For event organisers and film producers, the regulations propose fines of up to Ugx. 1,500,000 ($ 417), suspension from organizing public performances and electronic media coverage or promotion events. For offences by a group of people or companies, the directors, managers or every member of the group shall be deemed to have committed the offence. Further, venue owners who breach the guidelines are to have their certificates cancelled and closed for more than 3 months and fines of up to 600,000 ($ 167).

These proposed penalties are void because subsidiary legislation cannot amend or contravene the parent Act which proscribes parameters and procedures of the law. Regulations can only provide for guidelines that dictate how provisions of the Act are to be applied. They cannot establish new bodies, committees or introduce penalties that are way beyond the ones provided in the parent Act.
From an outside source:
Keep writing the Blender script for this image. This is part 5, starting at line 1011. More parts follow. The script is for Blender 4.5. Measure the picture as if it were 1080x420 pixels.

The proposed regulations present yet another test to Uganda’s constitutional democracy – or at least what is left of it. If the government proceeds with the process, the regulations and the parent Act will be challenged in courts of law. Will the court stand up to be counted or will they opt for the comfortable “no hearing date” situation to avoid answering the important constitutional questions? History in the recent past leaves the courts with a lot to prove.

Freedom of expression through art of any other form is the oxygen of democracy. While we must support and encourage progressive laws and regulations, we should boldly reject any proposals that gag artists and performers.